Where the consumer has already commenced taking their pension benefits:

(a)

the amount of any pension commencement lump sum taken and dates of payment;

(b)

the amount of any funds accessed flexibly and dates of payments; and

(c)

the date of any annuity purchased and for that annuity:

(i)

its amount;

(ii)

increases (fixed, RPI linked, CPI linked, applicable cap, applicable floor);

(iii)

spouse/civil partner’s pension – proportion on death;

(iv)

the guarantee period from the commencement date (enter in years);

(v)

payment in arrears or advance and the payment frequency; and

(vi)

annuity commencement date.

(6)

An amount for any consequential losses claimed by a consumer pursuant to CONRED 4.3.14R(1)(b)(iii)(C) which the firm accepts are properly payable.

(7)

The amount at 13.34R(1) and (2) combined and adjusted to take account of the consumer’s tax position calculated in accordance with DISP App 4.3.31G.

(8)

The amount at 13.34R(3) adjusted to take account of the consumer’s tax position calculated in accordance with DISP App 4.3.31G.

Use of assumptions from DISP App 4

13.31

G

The BSPS calculator uses the assumptions in DISP App 4 Annex 1 for the purpose of calculating redress. These assumptions may include (depending on the type of case and the information entered in the calculator):

(1)

pre-retirement discount rate, adjusted for the default product charges and default ongoing adviser charges (see DISP App 4 Annex 1 8.1G and 9.1G);

(2)

post-retirement discount rate, adjusted for a pension commencement lump sum, if relevant (see DISP App 4 Annex 1 7G);

(3)

RPI inflation (see DISP App 4 Annex 4 3.1G);

(4)

CPI inflation (see DISP App 4 Annex 4 4.1G);

(5)

Earnings inflation (see DISP App 4 Annex 4 5.1G);

(6)

pension increases in payment, with reference to the relevant inflation index, caps and floors (see DISP App 4 Annex 1 6.1G);

(7)

default product charge % (see DISP App 4 Annex 1 9.1G);

(8)

default adviser charge % (see DISP App 4 Annex 1 9.1G);

(9)

Bank of England Base Rate;

(10)

mortality for consumer and spouse / dependant (see DISP App 4 Annex 1 10.1G);

(11)

spouse / dependant age difference (if the spouse / dependant date of birth is not available) (see DISP App 4 Annex 1 10.2G); and

(12)

proportion married / having a dependant at retirement age (if status unknown) (see DISP App 4 Annex 1 10.3G).

13.32

G

These assumptions will be derived in line with DISP App 4 Annex 1 and will be updated on a quarterly basis.
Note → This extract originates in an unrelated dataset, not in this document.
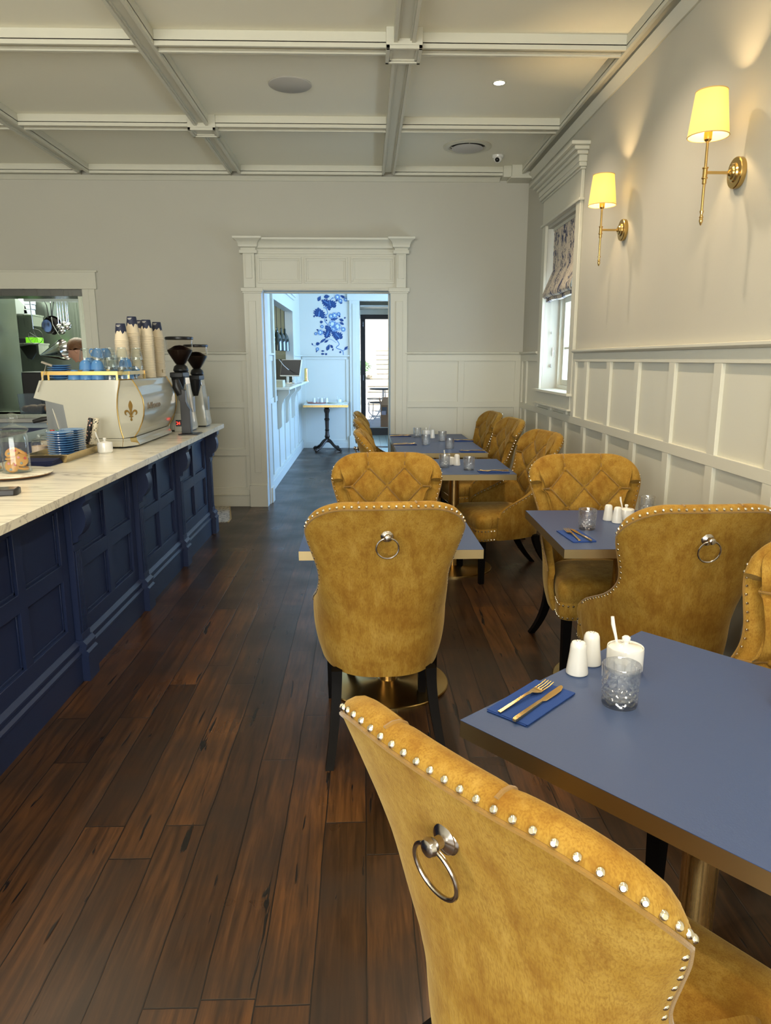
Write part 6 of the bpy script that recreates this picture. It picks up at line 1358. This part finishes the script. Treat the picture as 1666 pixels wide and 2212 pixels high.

All the assumptions needed will be automatically calculated based on the information inputted and the market conditions at the valuation date.

13.33

G

The BSPS calculator will be temporarily unavailable at quarter ends for a short period while updates for latest assumptions are made.

Step 4: work out redress offer for redress determination

13.34

R

The BSPS calculator will produce the following outputs:

(1)

a primary compensation sum, calculated in accordance with DISP App 4.3.19R and 4.3.20R;

(2)

a secondary compensation sum comprising any consequential losses, including any:

(a)

initial adviser charges on the DC pension arrangement and the primary compensation sum at (1) in accordance with DISP App 4.3.32G, calculated using the formula at DISP App 4.4.19R;

(b)

amount as described at 13.30R(6);

(3)

an additional compensation sum to compensate the consumer for the lapse of time between the valuation date and the payment date, calculated in accordance with the formula at DISP App 4 Annex 1 14.1G to 14.3G; and

(4)

the total of the amounts in 13.30R(7) and (8).

Step 5: redress determination

13.35

R

The amount at 13.34R(4) is the redress payable to a consumer in the form of a cash lump sum for the purpose of CONRED 4.4.2R.